• _Data shown_:
******************************
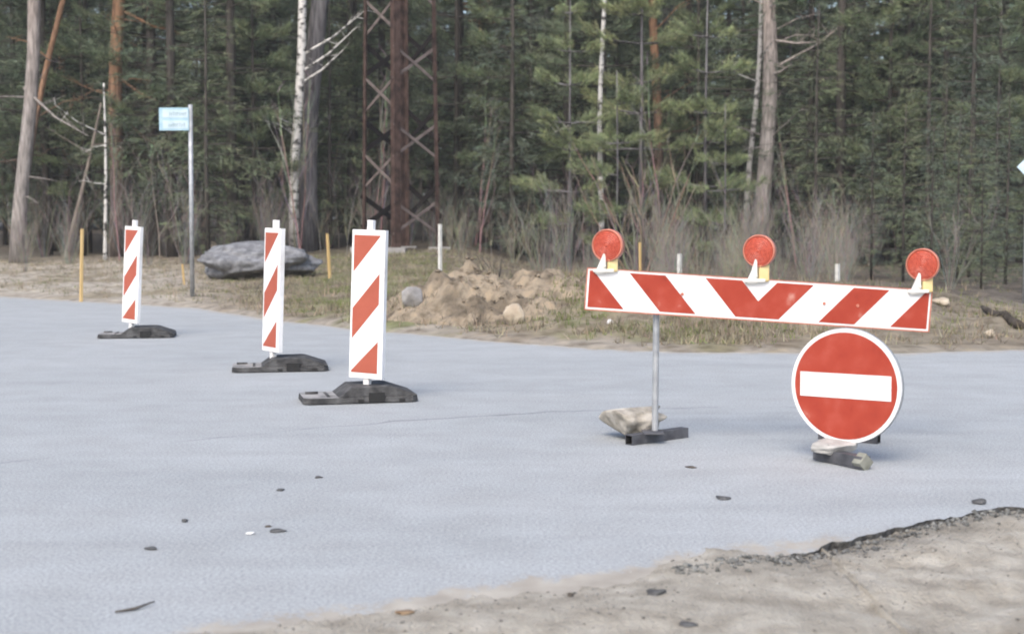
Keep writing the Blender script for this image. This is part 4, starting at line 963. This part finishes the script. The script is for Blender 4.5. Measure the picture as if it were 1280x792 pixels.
def brace(a, b_, inn, m_):
    mb = MB(); d = (b_ - a).normalized(); n_ = d.cross(inn).normalized() * (.065 if m_ is M['rust_shaded'] else .036); t_ = inn.normalized() * .012
    vs = [a - n_ - t_, a + n_ - t_, a + n_ + t_, a - n_ + t_, b_ - n_ - t_, b_ + n_ - t_, b_ + n_ + t_, b_ - n_ + t_]
    mb.add(vs, [(0, 3, 2, 1), (4, 5, 6, 7), (0, 1, 5, 4), (1, 2, 6, 5), (2, 3, 7, 6), (3, 0, 4, 7)]); mb.build('brace', m_, py)
for fidx in range(4):
    i, j = fidx, (fidx + 1) % 4; pitch = 94 * kk; hgt = 40 * kk
    vref = {0: 82, 3: 118, 1: 60, 2: 74}[fidx]
    zc0 = at(500, vref, PYY).z - H(pp.x, PYY)
    for k in range(-8, 9):
        zc = zc0 + k * pitch
        if zc < .5 or zc > HT - .6: continue
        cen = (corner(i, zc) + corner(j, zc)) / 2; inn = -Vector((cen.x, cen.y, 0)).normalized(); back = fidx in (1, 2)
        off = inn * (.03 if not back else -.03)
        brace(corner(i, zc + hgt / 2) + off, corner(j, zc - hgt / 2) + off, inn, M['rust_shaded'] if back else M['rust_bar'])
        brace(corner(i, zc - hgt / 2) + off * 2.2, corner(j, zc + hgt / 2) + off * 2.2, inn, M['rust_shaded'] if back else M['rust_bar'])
m_ = MB()
for i in range(4): c = corner(i, 0); m_.box((c.x - .28, c.y - .28, -.3), (c.x + .28, c.y + .28, .12))
fo = m_.build('footing', M['stone_grey'], py)

# ------------------------------------------------------------------ thin haze volume, added to lift the dark tones of the forest
hz_ = MB(); hz_.box((-430, -215, -1.6), (430, 520, 60)); hm = bpy.data.materials.new('lifting_haze'); hm.use_nodes = True
hn = hm.node_tree.nodes; hn.remove(hn['Principled BSDF']); pv = hn.new('ShaderNodeVolumePrincipled'); pv.inputs['Color'].default_value = (.86, .88, .90, 1); pv.inputs['Density'].default_value = .0009
hm.node_tree.links.new(pv.outputs[0], hn['Material Output'].inputs['Volume'])
ho = hz_.build('haze', hm); stuff(ho, 'thin added haze that lifts the dark tones of the forest', 'haze')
******************************
• _Task brief_: Give an exact reproduction of every line, leaving out any picture.

• _Written answer_:
Keep writing the Blender script for this image. This is part 4, starting at line 963. This part finishes the script. The script is for Blender 4.5. Measure the picture as if it were 1280x792 pixels.
def brace(a, b_, inn, m_):
    mb = MB(); d = (b_ - a).normalized(); n_ = d.cross(inn).normalized() * (.065 if m_ is M['rust_shaded'] else .036); t_ = inn.normalized() * .012
    vs = [a - n_ - t_, a + n_ - t_, a + n_ + t_, a - n_ + t_, b_ - n_ - t_, b_ + n_ - t_, b_ + n_ + t_, b_ - n_ + t_]
    mb.add(vs, [(0, 3, 2, 1), (4, 5, 6, 7), (0, 1, 5, 4), (1, 2, 6, 5), (2, 3, 7, 6), (3, 0, 4, 7)]); mb.build('brace', m_, py)
for fidx in range(4):
    i, j = fidx, (fidx + 1) % 4; pitch = 94 * kk; hgt = 40 * kk
    vref = {0: 82, 3: 118, 1: 60, 2: 74}[fidx]
    zc0 = at(500, vref, PYY).z - H(pp.x, PYY)
    for k in range(-8, 9):
        zc = zc0 + k * pitch
        if zc < .5 or zc > HT - .6: continue
        cen = (corner(i, zc) + corner(j, zc)) / 2; inn = -Vector((cen.x, cen.y, 0)).normalized(); back = fidx in (1, 2)
        off = inn * (.03 if not back else -.03)
        brace(corner(i, zc + hgt / 2) + off, corner(j, zc - hgt / 2) + off, inn, M['rust_shaded'] if back else M['rust_bar'])
        brace(corner(i, zc - hgt / 2) + off * 2.2, corner(j, zc + hgt / 2) + off * 2.2, inn, M['rust_shaded'] if back else M['rust_bar'])
m_ = MB()
for i in range(4): c = corner(i, 0); m_.box((c.x - .28, c.y - .28, -.3), (c.x + .28, c.y + .28, .12))
fo = m_.build('footing', M['stone_grey'], py)

# ------------------------------------------------------------------ thin haze volume, added to lift the dark tones of the forest
hz_ = MB(); hz_.box((-430, -215, -1.6), (430, 520, 60)); hm = bpy.data.materials.new('lifting_haze'); hm.use_nodes = True
hn = hm.node_tree.nodes; hn.remove(hn['Principled BSDF']); pv = hn.new('ShaderNodeVolumePrincipled'); pv.inputs['Color'].default_value = (.86, .88, .90, 1); pv.inputs['Density'].default_value = .0009
hm.node_tree.links.new(pv.outputs[0], hn['Material Output'].inputs['Volume'])
ho = hz_.build('haze', hm); stuff(ho, 'thin added haze that lifts the dark tones of the forest', 'haze')